AI computing demand remains strong; what is truly scarce are GPUs/ASICs/TPUs, DRAM/NAND/HBM memory components, power resources, liquid cooling equipment, network infrastructure, and even the complete package of data center campus delivery capabilities and low-cost financing channels, including data center CPUs, high-speed optical interconnect systems, and data center transformer systems.
A newly released research report from the globally renowned firm IDC shows that the world's highest-valued company, the AI chip leader NVIDIA Corp, has for the first time become the largest supplier in the global data center Ethernet switch market by revenue.
IDC's latest report aligns with the views of Wall Street giants like Morgan Stanley, Goldman Sachs Group Inc, and Bank of America Corp, indicating that leaders like NVIDIA Corp in the AI computing power chain are expanding their reach from "single-point control of GPU/AI chips" to a systematic, closed-loop "AI factory" system encompassing GPU rack clusters, networking, DPUs, optical interconnect systems, software ecosystems, and data center power chains.
Morgan Stanley stated that the AI computing arms race has entered a system-level expansion phase.
The firm has significantly raised its 2026 capital expenditure forecast for US mega-cap tech giants from $433 billion a year ago to $805 billion.
Capital expenditure for 2027 is expected to reach $1.1 trillion, up from a previous forecast of $950 billion.
An investment strategist team led by Goldman Sachs derivatives expert Brian Garrett noted in a recent report that investors are reducing their exposure to the "Magnificent Seven" tech giants.

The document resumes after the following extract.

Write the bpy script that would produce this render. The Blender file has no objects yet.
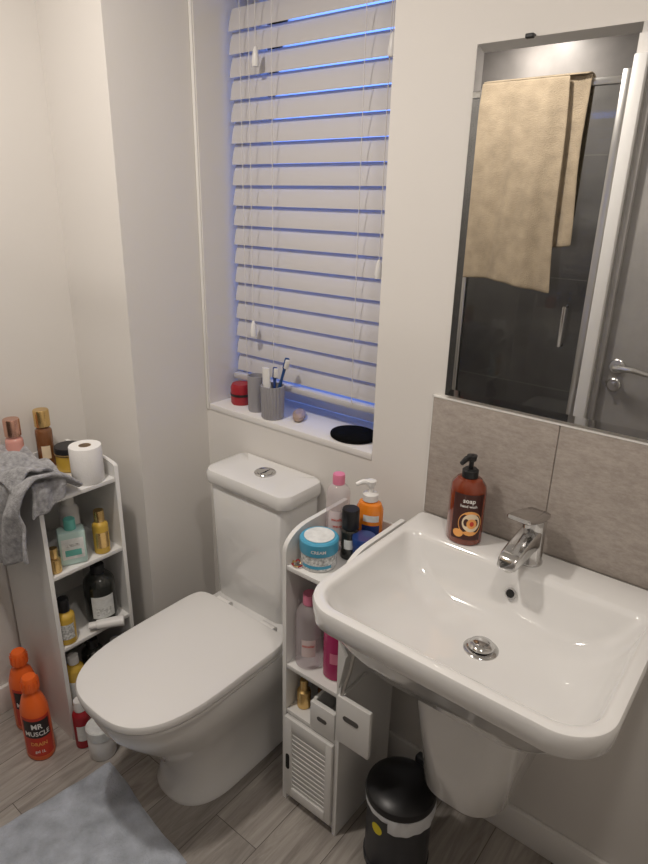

The market continues to actively reward tech companies that are "profiting handsomely from AI capital expenditure," such as semiconductor firms and other beneficiaries in the AI computing infrastructure chain.
Goldman Sachs' second-half investment outlook indicates the firm predicts "tech giants will continue to fall out of favor, while the semiconductor sector continues to reign supreme."